What this task involves ▸
Write the lines out again, from the top of the material to the line containing "def C(r, g, b): return", pictures excluded.

──────── Recorded information ────────

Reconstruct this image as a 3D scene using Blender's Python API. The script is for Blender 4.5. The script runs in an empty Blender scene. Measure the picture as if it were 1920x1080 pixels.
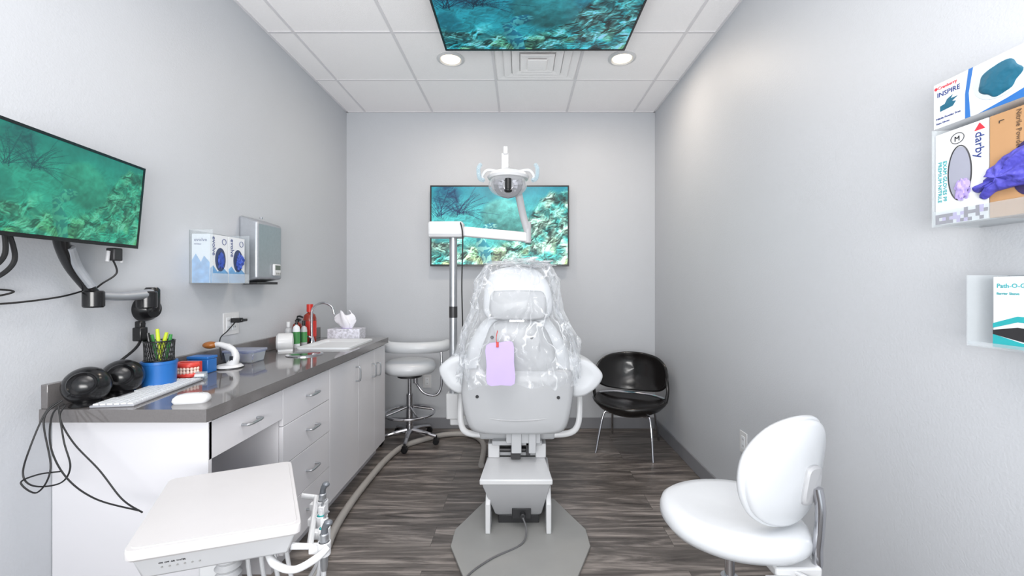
import bpy, bmesh, math, random
import numpy as np
from mathutils import Vector, Matrix, noise
random.seed(7); np.random.seed(7)
scene = bpy.context.scene
COL = scene.collection

# ------------------------------------------------------------------ helpers
def lin(c):
    c = c/255.0
    return c/12.92 if c <= 0.04045 else ((c+0.055)/1.055)**2.4
def C(r, g, b): return (lin(r), lin(g), lin(b), 1.0)

def mat(name, col, rough=0.5, metal=0.0, var=0.04, scale=12.0, bump=0.0, bscale=60.0, coat=0.0,
        emit=None, estr=0.0, spec=0.5):
    m = bpy.data.materials.new(name); m.use_nodes = True
    nt = m.node_tree; b = nt.nodes["Principled BSDF"]
    tc = nt.nodes.new("ShaderNodeTexCoord")
    n = nt.nodes.new("ShaderNodeTexNoise"); n.inputs["Scale"].default_value = scale
    n.inputs["Detail"].default_value = 3
    nt.links.new(tc.outputs["Object"], n.inputs["Vector"])
    r = nt.nodes.new("ShaderNodeValToRGB")
    r.color_ramp.elements[0].position = 0.3; r.color_ramp.elements[1].position = 0.7
    r.color_ramp.elements[0].color = tuple(c*(1-var) for c in col[:3])+(1,)
    r.color_ramp.elements[1].color = tuple(min(1, c*(1+var)) for c in col[:3])+(1,)
    nt.links.new(n.outputs["Fac"], r.inputs["Fac"])
    nt.links.new(r.outputs["Color"], b.inputs["Base Color"])
    b.inputs["Roughness"].default_value = rough
    b.inputs["Metallic"].default_value = metal
    b.inputs["Specular IOR Level"].default_value = spec
    b.inputs["Coat Weight"].default_value = coat
    if emit:
        b.inputs["Emission Color"].default_value = emit
        b.inputs["Emission Strength"].default_value = estr
    if bump > 0:
        n2 = nt.nodes.new("ShaderNodeTexNoise"); n2.inputs["Scale"].default_value = bscale
        n2.inputs["Detail"].default_value = 2
        nt.links.new(tc.outputs["Object"], n2.inputs["Vector"])
        bp = nt.nodes.new("ShaderNodeBump"); bp.inputs["Strength"].default_value = bump
        bp.inputs["Distance"].default_value = 0.01
        nt.links.new(n2.outputs["Fac"], bp.inputs["Height"])
        nt.links.new(bp.outputs["Normal"], b.inputs["Normal"])
    return m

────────

Response ▸
Reconstruct this image as a 3D scene using Blender's Python API. The script is for Blender 4.5. The script runs in an empty Blender scene. Measure the picture as if it were 1920x1080 pixels.
import bpy, bmesh, math, random
import numpy as np
from mathutils import Vector, Matrix, noise
random.seed(7); np.random.seed(7)
scene = bpy.context.scene
COL = scene.collection

# ------------------------------------------------------------------ helpers
def lin(c):
    c = c/255.0
    return c/12.92 if c <= 0.04045 else ((c+0.055)/1.055)**2.4
def C(r, g, b): return (lin(r), lin(g), lin(b), 1.0)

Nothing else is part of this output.